## [Exercise description]
Write out, word for word, every line from the first one through the line that holds "COL = scene.collection", and nothing else; skip the pictures.

## [Provided material]
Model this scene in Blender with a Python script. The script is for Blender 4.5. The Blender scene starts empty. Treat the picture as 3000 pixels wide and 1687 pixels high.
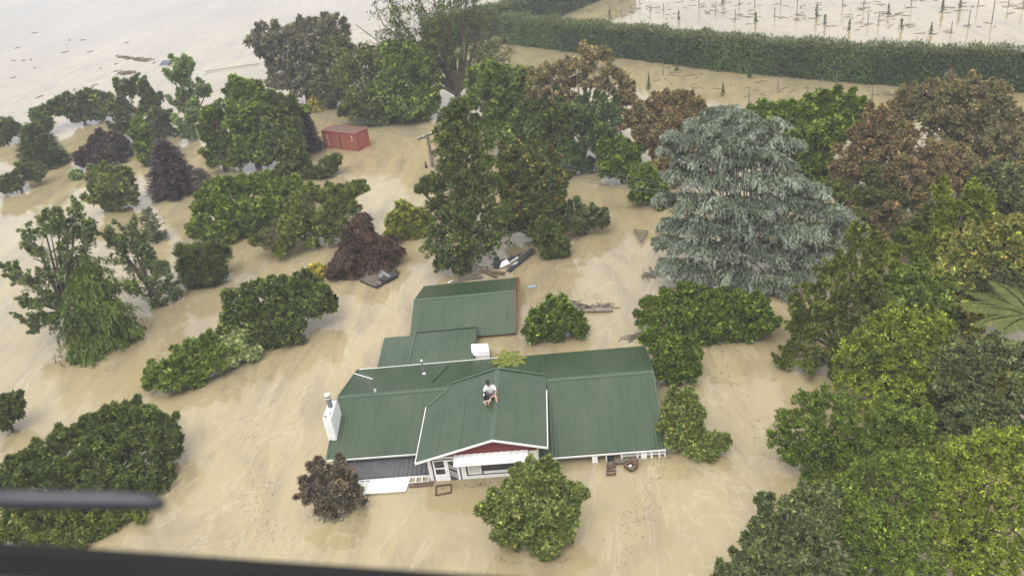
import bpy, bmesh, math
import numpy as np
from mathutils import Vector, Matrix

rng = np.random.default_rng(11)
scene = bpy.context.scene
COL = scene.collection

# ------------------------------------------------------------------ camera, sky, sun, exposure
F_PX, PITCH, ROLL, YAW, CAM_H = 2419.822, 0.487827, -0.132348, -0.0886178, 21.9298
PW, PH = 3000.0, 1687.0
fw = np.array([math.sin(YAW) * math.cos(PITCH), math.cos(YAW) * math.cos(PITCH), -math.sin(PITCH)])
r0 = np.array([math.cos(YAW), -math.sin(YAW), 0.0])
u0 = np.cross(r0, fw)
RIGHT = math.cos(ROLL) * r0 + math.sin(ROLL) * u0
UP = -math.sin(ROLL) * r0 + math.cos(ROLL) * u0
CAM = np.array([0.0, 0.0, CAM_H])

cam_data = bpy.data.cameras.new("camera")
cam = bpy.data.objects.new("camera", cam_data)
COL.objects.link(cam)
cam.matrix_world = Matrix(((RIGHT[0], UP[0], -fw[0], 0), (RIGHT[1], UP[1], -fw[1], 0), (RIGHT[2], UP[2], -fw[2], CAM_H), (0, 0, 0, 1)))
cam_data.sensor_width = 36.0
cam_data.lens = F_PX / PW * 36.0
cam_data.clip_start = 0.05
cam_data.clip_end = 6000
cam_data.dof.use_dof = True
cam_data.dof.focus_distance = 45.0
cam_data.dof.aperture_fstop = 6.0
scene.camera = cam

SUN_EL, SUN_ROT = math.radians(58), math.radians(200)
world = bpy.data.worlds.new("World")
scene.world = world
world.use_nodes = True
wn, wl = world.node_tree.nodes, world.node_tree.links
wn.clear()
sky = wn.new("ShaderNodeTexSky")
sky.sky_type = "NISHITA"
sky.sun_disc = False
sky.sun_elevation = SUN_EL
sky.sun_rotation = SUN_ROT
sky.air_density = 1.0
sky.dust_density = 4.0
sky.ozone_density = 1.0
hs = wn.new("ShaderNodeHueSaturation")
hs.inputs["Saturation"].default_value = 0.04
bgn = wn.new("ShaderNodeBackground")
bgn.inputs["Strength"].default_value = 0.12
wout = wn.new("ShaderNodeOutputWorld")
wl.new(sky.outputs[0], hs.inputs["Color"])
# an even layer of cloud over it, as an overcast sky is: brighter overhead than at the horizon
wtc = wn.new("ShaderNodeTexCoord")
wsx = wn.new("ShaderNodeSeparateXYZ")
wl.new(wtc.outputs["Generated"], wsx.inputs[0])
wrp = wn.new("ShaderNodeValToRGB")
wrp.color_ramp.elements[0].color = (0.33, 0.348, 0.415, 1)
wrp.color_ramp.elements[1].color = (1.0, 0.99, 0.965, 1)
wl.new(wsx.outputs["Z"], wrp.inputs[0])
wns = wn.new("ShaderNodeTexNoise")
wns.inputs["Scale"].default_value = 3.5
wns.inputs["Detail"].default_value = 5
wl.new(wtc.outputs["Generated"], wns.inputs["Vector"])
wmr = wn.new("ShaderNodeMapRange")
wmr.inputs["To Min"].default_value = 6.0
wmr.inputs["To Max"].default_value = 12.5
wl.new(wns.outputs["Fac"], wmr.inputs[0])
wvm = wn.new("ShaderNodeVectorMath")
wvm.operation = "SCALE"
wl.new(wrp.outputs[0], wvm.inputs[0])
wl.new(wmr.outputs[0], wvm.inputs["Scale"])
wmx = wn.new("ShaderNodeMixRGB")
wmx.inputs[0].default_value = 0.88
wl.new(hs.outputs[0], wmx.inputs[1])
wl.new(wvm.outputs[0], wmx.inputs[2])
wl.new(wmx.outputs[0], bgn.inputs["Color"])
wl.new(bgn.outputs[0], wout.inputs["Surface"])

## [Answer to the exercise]
Model this scene in Blender with a Python script. The script is for Blender 4.5. The Blender scene starts empty. Treat the picture as 3000 pixels wide and 1687 pixels high.
import bpy, bmesh, math
import numpy as np
from mathutils import Vector, Matrix

rng = np.random.default_rng(11)
scene = bpy.context.scene
COL = scene.collection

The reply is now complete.